Hombres y mujeres fumaban en pipa y cigarrillos liados. Las casas Kalinga estaban construidas sobre el suelo, con troncos de madera, a diferencia de las de los Ifugao construidas sobre pilotes. Eran sencillas y no tenían electricidad. Los niños alborotaban alrededor.
Las casas de Butbut eran más antiguas que las de otros pueblos, todas de madera con tejados de cáñamo y no se veían las feas uralitas. Vimos el arroz secándose al sol y alguna mazorca de maíz colgada del techo, los cerdos y gallinas deambulaban por la aldea. Nos metimos en las cocinas entre los fogones y estrechamos la mano de todo el mundo.
Encontramos gente que bajaba del pueblo al mercado. Algunas mujeres portaban cestos a la espalda, sujetando el asa en la frente. Butbut fue el último pueblo Kalinga que visitamos. Como en casi todos los pueblos había ancianas muy arrugaditas, con los pechos desnudos y con el pelo canoso largo. Una de ellas llevaba como diadema una piel de serpiente disecada.
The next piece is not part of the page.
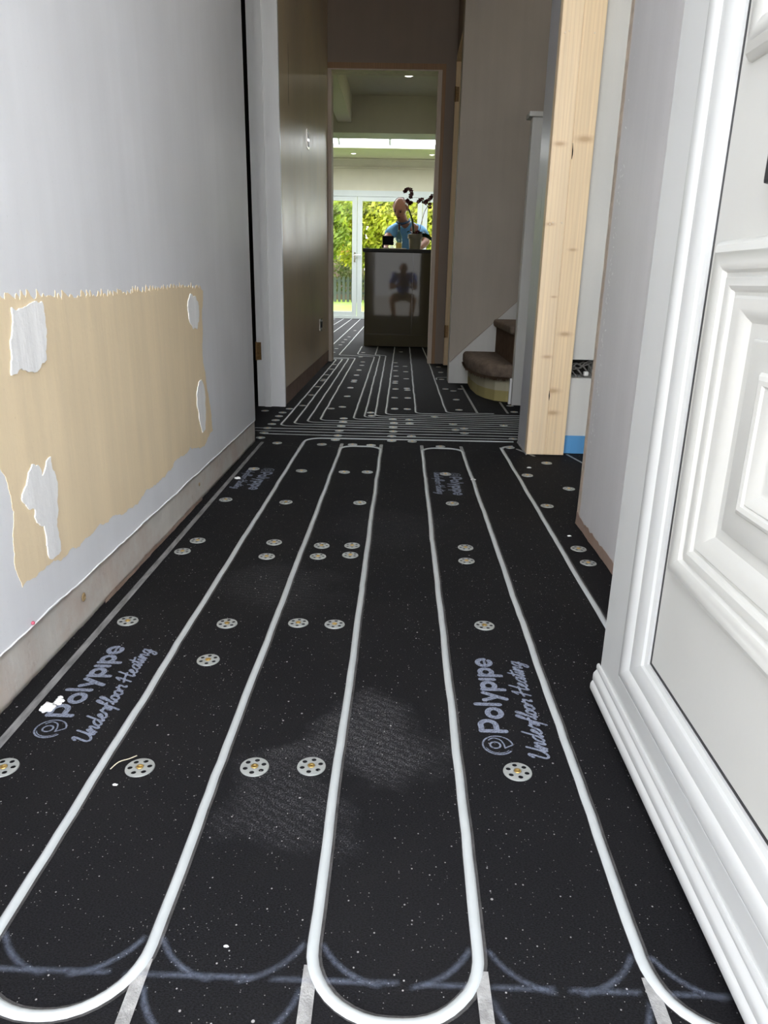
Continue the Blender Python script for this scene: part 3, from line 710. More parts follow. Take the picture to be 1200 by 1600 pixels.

Francis nos llevó a una catarata que caía con fuerza. Nos bañamos en la piscina natural que formaba. Era como un jacuzzi y sentías la fuerza de la corriente en las piernas. Fue un baño refrescante y delicioso.
Nos despedimos de aquel pueblo perdido en las montañas, al que solo podía llegarse por el camino ascendente. Ya abajo cogimos el jeepney de regreso a Bontoc.